With the Rescue Mission of Mahoning Valley reporting that its pantries -- usually well stocked at this time of the year with turkeys, canned yams and other food -- are almost empty, the most needy of local citizens cannot be fed a holiday meal, if any meals at all.
The same is true at the Second Harvest Food Bank of the Mahoning Valley and the Community Warehouse of the Shenango Valley in Farrell.
In this region, as in the rest of the United States, Americans have been unbelievably generous in responding to the call to help victims of the September 11 attacks and their families. It's understandable that many feel tapped out now, as if they've given all they can afford to give.
But if most of us think about our own Thanksgiving tables, laden with far more food than the family can consume, and about our good fortune in having a comfortable roof over our heads and an opportunity to be with loved ones, perhaps we can allocate some share of Thanksgiving dinner budget to feed those who are not as fortunate as we.
Invisible guests: What if every family were to invite an invisible guest to dinner next Thursday. If each family calculated the per person cost of their own Thanksgiving dinner and contributed just that amount to the Rescue Mission, Second Harvest or the Community Warehouse, imagine how many people could have a holiday meal to enjoy?

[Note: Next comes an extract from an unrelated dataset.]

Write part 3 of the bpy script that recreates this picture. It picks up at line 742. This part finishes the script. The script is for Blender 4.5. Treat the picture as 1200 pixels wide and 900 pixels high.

If whoever is doing the shopping for the family could purchase an extra can of yams or cranberry sauce or another box of stuffing mix and contribute such nonperishable items to the agencies that serve the needy, those empty shelves would soon be full again.
The holidays are often the most difficult time for those in need -- especially for families who have fallen on hard times. Thanksgiving is a time to remember the ways in which we are blessed. It is , indeed, more blessed to give than to receive.